Image: Katharine Shilcutt

I reached out to Cecil Schmidt and wife Janet for comment, but have yet to hear back from them. The Schmidts have owned Triple A since 2001, though the couple changed little about the establishment over the years, retaining everything from the curiously low diner counter and stools to the never-changing line-up of old-school diner waitresses to the hand-breaded chicken fried steak that was a hit at breakfast, lunch and dinner.
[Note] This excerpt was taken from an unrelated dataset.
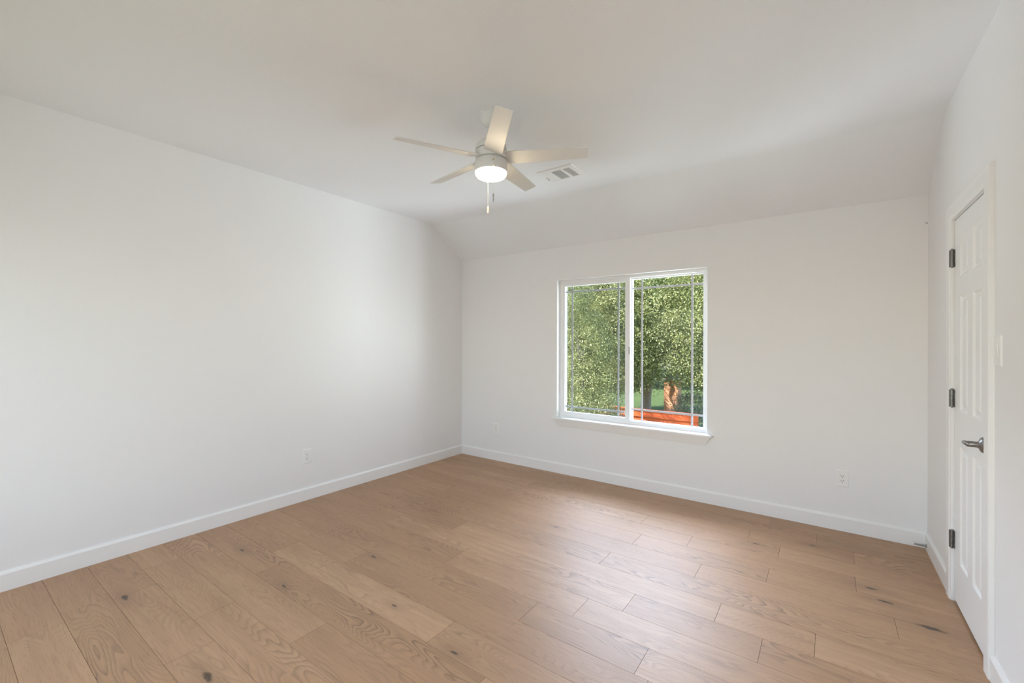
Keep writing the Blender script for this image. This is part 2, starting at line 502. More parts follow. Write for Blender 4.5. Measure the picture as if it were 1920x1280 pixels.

No word yet on the leaseholder’s plans for the space, nor why the terms of the lease made it impossible for the Schmidts to continue operating one of the city’s best-loved diners along one of its most notable strips of land: here on this short corridor of Airline Drive sit some of Houston’s enduring, iconic institutions, including Canino next door, and El Bolillo Bakery, Flores Spice Market, Houston Dairymaids, Connie’s and Tampico, all across the street. Though these spots remain, the loss of Triple A means Airline Drive will never quite be the same.

“I thought that place would be here after the apocalypse, after nothing was left but them and the roaches,” said longtime customer (and frequent Houstonia contributor) Jeff Balke, one of many who can’t quite imagine Houston, nor the fast-changing Heights, without Triple A. “I figured those waitresses would be smoking cigarettes outside the diner and just watching the bombs drop.”